Lalu bisnis pulp & paper Finlandia pun terpukul berkat hadirnya iPad. Membaca surat kabar, majalah atau buku kini lebih menyenangkan dengan adanya iPad. Lagipula lebih ramah lingkungan. Sentimen ini membuat bisnis pulp & paper Finlandia melorot. Penerimaan Finlandia pun terpangkas.
Ah, pengalaman paling baru adalah kedatangan Raja Salman dari Arab Saudi ke Indonesia. Negara itu tengah terdisrupsi berkat hadirnya teknologi hydraulic fracturing (fracking). Berkat teknologi itu, produksi migas Amerika Serikat (AS) meningkat. Pukulan ganda pun dialami Arab Saudi.
Pertama, meningkatnya produksi migas menyebabkan harganya turun hingga lebih dari separuhnya. Kedua, AS pun memangkas impor migas dari Arab Saudi hingga sepertiganya. Kini Arab Saudi tengah menata diri setelah terkena disrupsi teknologi fracking. Memang, minyak masih menjadi andalan pendapatan negara itu.
Tapi mereka kini tak hanya mengekspor minyak, melainkan juga kilang dan pembiayaannya. Ini satu langkah lebih maju. Bahkan Raja Salman turun langsung memasarkannya ke sejumlah negara.
Rujukan Poco-poco
Baiklah kita kembali ke soal aksi saling balas antara transportasi konvensional dan transportasi online di sejumlah daerah. Kira-kira di mana titik temunya? Saya kira kita semua paham apa artinya negosiasi.

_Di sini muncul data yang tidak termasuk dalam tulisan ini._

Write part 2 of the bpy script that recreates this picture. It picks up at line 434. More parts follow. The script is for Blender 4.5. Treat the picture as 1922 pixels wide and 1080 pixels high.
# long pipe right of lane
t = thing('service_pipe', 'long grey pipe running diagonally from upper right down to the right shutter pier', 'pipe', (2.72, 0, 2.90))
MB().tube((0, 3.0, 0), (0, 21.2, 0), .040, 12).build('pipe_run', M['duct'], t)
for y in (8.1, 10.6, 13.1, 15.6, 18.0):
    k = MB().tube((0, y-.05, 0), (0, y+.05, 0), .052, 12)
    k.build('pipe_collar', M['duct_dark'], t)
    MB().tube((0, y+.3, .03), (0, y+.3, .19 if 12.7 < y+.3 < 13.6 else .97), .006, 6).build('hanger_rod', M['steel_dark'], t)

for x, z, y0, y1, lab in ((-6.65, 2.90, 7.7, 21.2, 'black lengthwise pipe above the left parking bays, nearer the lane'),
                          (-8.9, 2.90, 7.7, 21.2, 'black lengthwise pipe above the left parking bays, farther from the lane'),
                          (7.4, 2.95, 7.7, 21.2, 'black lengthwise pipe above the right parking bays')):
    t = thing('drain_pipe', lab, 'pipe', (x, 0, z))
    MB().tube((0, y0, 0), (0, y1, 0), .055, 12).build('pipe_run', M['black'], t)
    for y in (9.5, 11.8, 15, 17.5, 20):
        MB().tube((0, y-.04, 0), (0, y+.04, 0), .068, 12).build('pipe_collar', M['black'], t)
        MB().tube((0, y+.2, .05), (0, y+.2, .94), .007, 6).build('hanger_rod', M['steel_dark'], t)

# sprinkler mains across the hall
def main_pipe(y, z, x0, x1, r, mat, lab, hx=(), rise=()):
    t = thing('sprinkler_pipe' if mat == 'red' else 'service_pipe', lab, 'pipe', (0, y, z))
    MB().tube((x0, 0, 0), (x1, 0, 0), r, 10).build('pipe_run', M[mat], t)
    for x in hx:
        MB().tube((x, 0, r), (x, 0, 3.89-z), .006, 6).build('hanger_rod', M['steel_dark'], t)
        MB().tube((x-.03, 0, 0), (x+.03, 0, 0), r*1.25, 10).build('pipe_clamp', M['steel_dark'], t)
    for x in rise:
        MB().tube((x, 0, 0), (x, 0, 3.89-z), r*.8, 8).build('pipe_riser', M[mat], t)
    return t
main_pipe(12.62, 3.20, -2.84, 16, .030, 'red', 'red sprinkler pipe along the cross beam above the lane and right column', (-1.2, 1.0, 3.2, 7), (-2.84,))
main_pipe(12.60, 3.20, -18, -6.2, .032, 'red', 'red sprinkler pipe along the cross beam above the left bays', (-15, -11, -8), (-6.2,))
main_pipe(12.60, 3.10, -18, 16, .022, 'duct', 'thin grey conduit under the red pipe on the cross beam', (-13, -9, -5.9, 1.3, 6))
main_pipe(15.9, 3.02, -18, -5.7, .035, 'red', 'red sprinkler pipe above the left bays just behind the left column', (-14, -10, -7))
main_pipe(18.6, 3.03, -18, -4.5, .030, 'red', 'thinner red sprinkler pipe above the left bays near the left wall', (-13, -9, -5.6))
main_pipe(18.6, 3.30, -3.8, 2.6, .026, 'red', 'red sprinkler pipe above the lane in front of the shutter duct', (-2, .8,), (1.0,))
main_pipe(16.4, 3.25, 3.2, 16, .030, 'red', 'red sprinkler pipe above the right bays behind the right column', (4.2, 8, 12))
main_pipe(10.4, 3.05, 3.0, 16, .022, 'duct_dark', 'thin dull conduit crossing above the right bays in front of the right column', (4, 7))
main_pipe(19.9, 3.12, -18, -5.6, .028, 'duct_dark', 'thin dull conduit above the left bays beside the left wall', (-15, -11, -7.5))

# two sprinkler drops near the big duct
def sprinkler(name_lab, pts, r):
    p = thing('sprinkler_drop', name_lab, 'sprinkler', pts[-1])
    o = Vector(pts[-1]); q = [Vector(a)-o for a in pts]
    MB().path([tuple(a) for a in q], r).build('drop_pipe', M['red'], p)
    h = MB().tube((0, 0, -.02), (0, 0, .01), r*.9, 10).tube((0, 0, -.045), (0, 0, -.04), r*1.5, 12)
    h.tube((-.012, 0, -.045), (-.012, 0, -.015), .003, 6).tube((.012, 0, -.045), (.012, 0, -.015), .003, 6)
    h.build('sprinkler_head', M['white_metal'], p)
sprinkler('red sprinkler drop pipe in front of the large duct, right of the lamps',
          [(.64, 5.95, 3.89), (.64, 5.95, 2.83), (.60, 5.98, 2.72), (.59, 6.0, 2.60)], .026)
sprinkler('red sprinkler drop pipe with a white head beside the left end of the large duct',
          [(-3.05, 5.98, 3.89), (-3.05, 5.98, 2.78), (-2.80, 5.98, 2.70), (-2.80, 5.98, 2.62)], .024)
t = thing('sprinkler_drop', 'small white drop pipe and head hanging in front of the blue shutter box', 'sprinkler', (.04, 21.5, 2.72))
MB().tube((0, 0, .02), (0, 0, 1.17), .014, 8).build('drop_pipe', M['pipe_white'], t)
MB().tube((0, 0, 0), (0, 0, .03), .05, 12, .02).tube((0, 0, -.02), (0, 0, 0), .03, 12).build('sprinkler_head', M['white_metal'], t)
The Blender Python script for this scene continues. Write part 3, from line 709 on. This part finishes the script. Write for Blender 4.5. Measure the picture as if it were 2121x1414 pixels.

Ini ibarat tari poco-poco. Ada waktunya kita mesti maju selangkah, tapi ada pula waktunya kita mesti mundur selangkah.
Catatan saya, tarif merupakan faktor kunci. Sebaiknya tidak terlalu rendah—meski juga jangan sama dengan transportasi konvensional.
Dengan tarif yang lebih tinggi, pengemudi transportasi online punya kesempatan untuk meningkatkan layanan dan keamanan. Misalnya, kendaraannya mesti memenuhi standar layanan tertentu. Bukan hanya secara fisik, tetapi juga kualitas layanan pengemudinya.
Uji kir, misalnya, itu harus. Hanya lembaganya memang jadi persoalan. Uji kir yang ada selama ini, menurut saya, terkesan main-main. Cobalah cek angkutan umum yang beroperasi di jalan-jalan. Rem blong, kacanya pecah, tidak ada speedometer, lampu-lampunya mati, kursi-kursi rusak, asap knalpotnya pekat dan tebal. Apakah kendaraan seperti ini layak beroperasi di jalan-jalan raya? Jelas tidak. Tapi kenyataannya berbeda!
Catatan Lainnya, Negosiasi
Bangsa kita senang bermusyawarah. Kalau bisa ngobrol seperti ini, ada peluang untuk mencapai titik temu. Mudah-mudahan. Kalau ini terjadi, mungkin akhirnya pengalaman di negara kita bisa menjadi rujukan negara-negara lain.
Di luar sana, kisruh antara taksi online dan taksi konvensional masih memanas karena masing-masing tak mau mundur. Mungkin mereka perlu kita ajari tari poco-poco?